--- Start of Dataset content ---

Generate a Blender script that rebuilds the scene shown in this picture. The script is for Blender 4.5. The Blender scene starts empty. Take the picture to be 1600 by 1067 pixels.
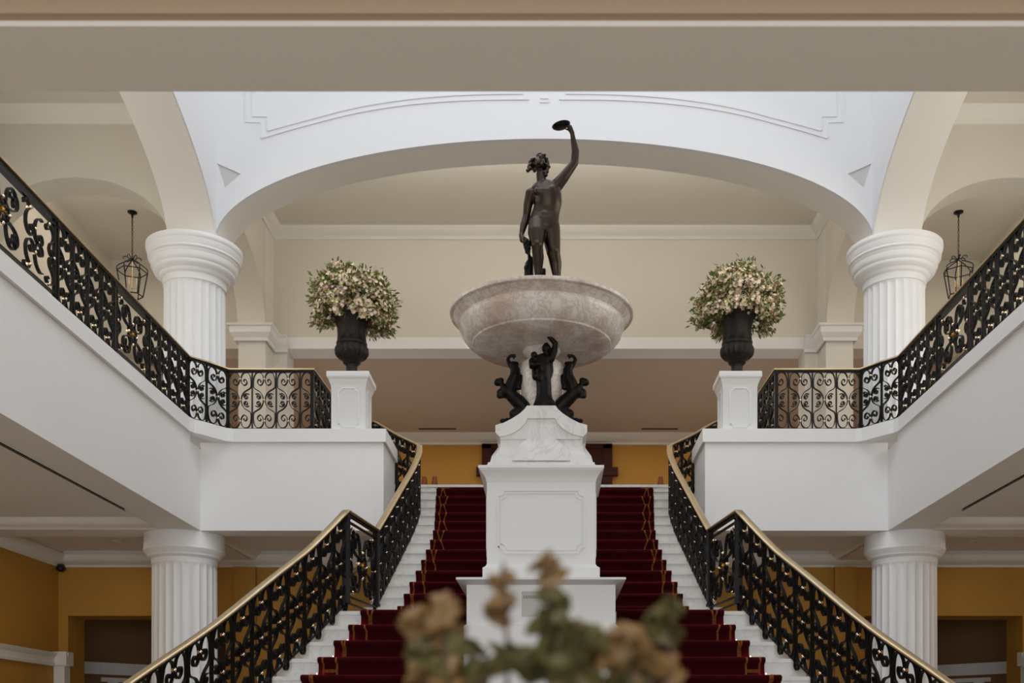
import bpy, bmesh, math, random
from mathutils import Vector, Matrix
from mathutils.geometry import tessellate_polygon
PI = math.pi
H = 1.568                      # eye height above the hall floor; heights below are measured from the eye
SC = bpy.context.scene
COL = SC.collection
EX = 0.085                     # the camera stands a little right of the hall's axis

# ---------------------------------------------------------------- materials
def srgb(r, g, b):
    f = lambda c: (c/255/12.92) if c/255 <= .04045 else ((c/255+.055)/1.055)**2.4
    return (f(r), f(g), f(b), 1)

def mat(name, col, rough=.6, metal=0., spec=.5, bump=0., bscale=40., var=0., vscale=3., sheen=0., coat=0.):
    m = bpy.data.materials.new(name); m.use_nodes = True
    nt = m.node_tree; b = nt.nodes['Principled BSDF']
    b.inputs['Base Color'].default_value = col
    b.inputs['Roughness'].default_value = rough
    b.inputs['Metallic'].default_value = metal
    b.inputs['Specular IOR Level'].default_value = spec
    if sheen: b.inputs['Sheen Weight'].default_value = sheen
    if coat: b.inputs['Coat Weight'].default_value = coat
    tc = nt.nodes.new('ShaderNodeTexCoord')
    if var:
        n = nt.nodes.new('ShaderNodeTexNoise'); n.inputs['Scale'].default_value = vscale
        n.inputs['Detail'].default_value = 5
        nt.links.new(tc.outputs['Object'], n.inputs['Vector'])
        mx = nt.nodes.new('ShaderNodeMix'); mx.data_type = 'RGBA'
        mx.inputs[6].default_value = tuple(c*(1-var) for c in col[:3])+(1,)
        mx.inputs[7].default_value = tuple(min(1, c*(1+var)) for c in col[:3])+(1,)
        nt.links.new(n.outputs['Fac'], mx.inputs[0]); nt.links.new(mx.outputs[2], b.inputs['Base Color'])
    if bump:
        n2 = nt.nodes.new('ShaderNodeTexNoise'); n2.inputs['Scale'].default_value = bscale
        n2.inputs['Detail'].default_value = 4
        nt.links.new(tc.outputs['Object'], n2.inputs['Vector'])
        bp = nt.nodes.new('ShaderNodeBump'); bp.inputs['Strength'].default_value = bump
        bp.inputs['Distance'].default_value = .01
        nt.links.new(n2.outputs['Fac'], bp.inputs['Height']); nt.links.new(bp.outputs['Normal'], b.inputs['Normal'])
    return m

def marble(name, base, vein, warm, wamt=.3, scale=2.5, vscale=6., rough=.32, vpos=(.47, .5, .53)):
    m = bpy.data.materials.new(name); m.use_nodes = True
    nt = m.node_tree; b = nt.nodes['Principled BSDF']; N = nt.nodes.new; L = nt.links.new
    b.inputs['Roughness'].default_value = rough
    tc = N('ShaderNodeTexCoord')
    n = N('ShaderNodeTexNoise'); n.inputs['Scale'].default_value = scale; n.inputs['Detail'].default_value = 8
    n.inputs['Distortion'].default_value = 1.2; n.inputs['Roughness'].default_value = .62
    L(tc.outputs['Object'], n.inputs['Vector'])
    cr = N('ShaderNodeValToRGB'); e = cr.color_ramp.elements
    e[0].position = vpos[0]; e[0].color = (0, 0, 0, 1); e[1].position = vpos[2]; e[1].color = (0, 0, 0, 1)
    k = e.new(vpos[1]); k.color = (1, 1, 1, 1)
    L(n.outputs['Fac'], cr.inputs[0])
    n2 = N('ShaderNodeTexNoise'); n2.inputs['Scale'].default_value = vscale; n2.inputs['Detail'].default_value = 6
    L(tc.outputs['Object'], n2.inputs['Vector'])
    mr = N('ShaderNodeMapRange'); mr.inputs[1].default_value = .42; mr.inputs[2].default_value = .7
    mr.inputs[3].default_value = 0; mr.inputs[4].default_value = wamt
    L(n2.outputs['Fac'], mr.inputs[0])
    m1 = N('ShaderNodeMix'); m1.data_type = 'RGBA'; m1.inputs[6].default_value = base; m1.inputs[7].default_value = warm
    L(mr.outputs[0], m1.inputs[0])
    ml = N('ShaderNodeMath'); ml.operation = 'MULTIPLY'; ml.inputs[1].default_value = .38
    L(cr.outputs[0], ml.inputs[0])
    m2 = N('ShaderNodeMix'); m2.data_type = 'RGBA'; L(ml.outputs[0], m2.inputs[0]); L(m1.outputs[2], m2.inputs[6])
    m2.inputs[7].default_value = vein; L(m2.outputs[2], b.inputs['Base Color'])
    return m

def carpet_mat():
    m = bpy.data.materials.new('red_carpet'); m.use_nodes = True
    nt = m.node_tree; b = nt.nodes['Principled BSDF']; N = nt.nodes.new; L = nt.links.new
    b.inputs['Roughness'].default_value = .95; b.inputs['Specular IOR Level'].default_value = .1
    b.inputs['Sheen Weight'].default_value = .4; b.inputs['Sheen Tint'].default_value = (.8, .03, .05, 1); b.inputs['Sheen Roughness'].default_value = .35
    uv = N('ShaderNodeUVMap'); uv.uv_map = 'UVMap'
    sp = N('ShaderNodeSeparateXYZ'); L(uv.outputs[0], sp.inputs[0])
    def M(op, a, c=None, d=None):
        k = N('ShaderNodeMath'); k.operation = op
        for i, v in enumerate((a, c, d)):
            if v is None: continue
            if isinstance(v, (int, float)): k.inputs[i].default_value = v
            else: L(v, k.inputs[i])
        return k.outputs[0]
    u, v = sp.outputs[0], sp.outputs[1]
    pp = M('PINGPONG', M('MULTIPLY', v, 1/.45), 1.0)              # 0..1..0 along the stair
    a = M('MINIMUM', M('MAXIMUM', M('SUBTRACT', M('MULTIPLY', pp, 2.2), .6), 0), 1)
    def line(c, amp, w):
        t = M('ADD', M('MULTIPLY', a, amp), c)
        return M('LESS_THAN', M('ABSOLUTE', M('SUBTRACT', u, t)), w)
    g = M('MAXIMUM', line(.045, .035, .009), line(.165, -.065, .009))
    near = M('GREATER_THAN', a, .93)
    mid = M('LESS_THAN', M('ABSOLUTE', M('SUBTRACT', u, .09)), .02)
    lo = M('LESS_THAN', M('ABSOLUTE', M('SUBTRACT', pp, .97)), .04)
    g = M('MAXIMUM', g, M('MULTIPLY', M('MULTIPLY', near, mid), lo))
    lo2 = M('LESS_THAN', pp, .035)
    out = M('LESS_THAN', M('ABSOLUTE', M('SUBTRACT', u, .105)), .06)
    g = M('MAXIMUM', g, M('MULTIPLY', lo2, out))
    n = N('ShaderNodeTexNoise'); n.inputs['Scale'].default_value = 60; L(uv.outputs[0], n.inputs['Vector'])
    g2 = M('MULTIPLY', g, M('MINIMUM', M('MAXIMUM', M('MULTIPLY', M('SUBTRACT', n.outputs[0], .25), 3.), .3), .9))
    mx = N('ShaderNodeMix'); mx.data_type = 'RGBA'; L(g2, mx.inputs[0])
    mx.inputs[6].default_value = srgb(52, 2, 8); mx.inputs[7].default_value = srgb(150, 92, 40)
    L(mx.outputs[2], b.inputs['Base Color'])
    bp = N('ShaderNodeBump'); bp.inputs['Strength'].default_value = .4; bp.inputs['Distance'].default_value = .004
    n3 = N('ShaderNodeTexNoise'); n3.inputs['Scale'].default_value = 300; L(uv.outputs[0], n3.inputs['Vector'])
    L(n3.outputs[0], bp.inputs['Height']); L(bp.outputs['Normal'], b.inputs['Normal'])
    return m

WHITE = mat('white_plaster', srgb(232, 231, 230), .75, bump=.12, bscale=60, var=.012)
ATRIUM = mat('bright_white_plaster', srgb(222, 222, 224), .8, bump=.1, bscale=50)
CREAM = mat('cream_plaster', srgb(214, 208, 196), .8, bump=.12, bscale=50, var=.015)
CREAM2 = mat('pale_cream_plaster', srgb(229, 225, 217), .8, bump=.1, bscale=50, var=.012)
PALE = mat('pale_grey_plaster', srgb(222, 218, 210), .8, bump=.1, bscale=50)
OCHRE = mat('ochre_wall_paint', srgb(184, 134, 50), .7, bump=.15, bscale=70, var=.04)
TAUPE = mat('taupe_ceiling_paint', srgb(200, 184, 166), .85, bump=.1)
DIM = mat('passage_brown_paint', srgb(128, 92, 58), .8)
COLW = mat('column_white', srgb(236, 236, 236), .5, bump=.05)
GREYP = mat('grey_recess_shade', srgb(196, 194, 191), .85)  # shade of the triangular pockets, put into the grey
IRON = mat('black_wrought_iron', srgb(20, 19, 18), .42, metal=.55, bump=.2, bscale=120)
BRASS = mat('aged_brass', srgb(206, 184, 146), .34, metal=.85, var=.12, vscale=14)
BEAD = mat('polished_brass', srgb(246, 222, 190), .12, metal=1.)
GOLD = mat('gilded_brass', srgb(190, 140, 60), .3, metal=1.)
BRONZE = mat('dark_bronze', srgb(68, 59, 52), .34, metal=1., bump=.12, bscale=50, var=.3, vscale=9)
BRONZE2 = mat('black_bronze', srgb(24, 21, 19), .4, metal=.7, bump=.3, bscale=60)
URNM = mat('cast_iron_urn', srgb(44, 38, 34), .45, metal=.5, bump=.6, bscale=45)
MBASIN = marble('veined_pink_marble', srgb(236, 232, 226), srgb(150, 132, 124), srgb(198, 166, 152), .8, 9, 3.2, .25, (.44, .5, .56))
MWHITE = marble('white_marble', srgb(226, 225, 223), srgb(176, 176, 178), srgb(206, 204, 200), .35, 2.6, 5, .35)
MSTEP = marble('step_marble', srgb(222, 219, 214), srgb(178, 172, 166), srgb(206, 200, 192), .3, 3, 5, .3)
PAINTED = mat('painted_stone_white', srgb(226, 226, 225), .5, bump=.06)
CARPET = carpet_mat()
WOOD = mat('dark_mahogany', srgb(60, 24, 15), .5, spec=.15, var=.2, vscale=8)
GLASSDARK = mat('dark_glass', srgb(14, 14, 16), .1)
BLACK = mat('black_plastic', srgb(16, 14, 16), .4)
MOULD = mat('shade_brown_moulding', srgb(172, 150, 126), .85)  # darker than the other coves: the entrance's dimness is put into the colour
SLOT = mat('slot_shadow_black', srgb(20, 17, 14), .9)
FLOORM = marble('floor_marble', srgb(222, 214, 200), srgb(150, 138, 122), srgb(176, 160, 138), .4, 1.4, 2, .2)
SHADE = mat('lamp_shade_fabric', srgb(118, 66, 40), .8)
LEAF = mat('green_leaf', srgb(104, 116, 54), .5, var=.35, vscale=9)
BLOS = mat('pale_pink_blossom', srgb(240, 214, 192), .6, var=.12, vscale=7)
BLOS2 = mat('cream_blossom', srgb(236, 222, 172), .6, var=.12, vscale=7)
DRYLEAF = mat('dry_olive_bract', srgb(88, 80, 40), .6, var=.35, vscale=26)
DRYTAN = mat('dry_tan_bract', srgb(124, 94, 54), .6, var=.3, vscale=26)
STEM = mat('brown_stem', srgb(78, 52, 36), .6)
STONE = mat('plaque_stone', srgb(186, 184, 180), .5, var=.04)
INK = mat('engraved_dark', srgb(96, 92, 88), .7)
CANDLE = mat('candle_ivory', srgb(214, 196, 160), .6)
CERAMIC = mat('vase_ceramic', srgb(196, 190, 180), .3)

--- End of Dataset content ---

## Written exercise
Emit the lines of the material exactly, from its first line to the line containing "the hall's axis", inclusive; leave every picture out.

## Task output
Generate a Blender script that rebuilds the scene shown in this picture. The script is for Blender 4.5. The Blender scene starts empty. Take the picture to be 1600 by 1067 pixels.
import bpy, bmesh, math, random
from mathutils import Vector, Matrix
from mathutils.geometry import tessellate_polygon
PI = math.pi
H = 1.568                      # eye height above the hall floor; heights below are measured from the eye
SC = bpy.context.scene
COL = SC.collection
EX = 0.085                     # the camera stands a little right of the hall's axis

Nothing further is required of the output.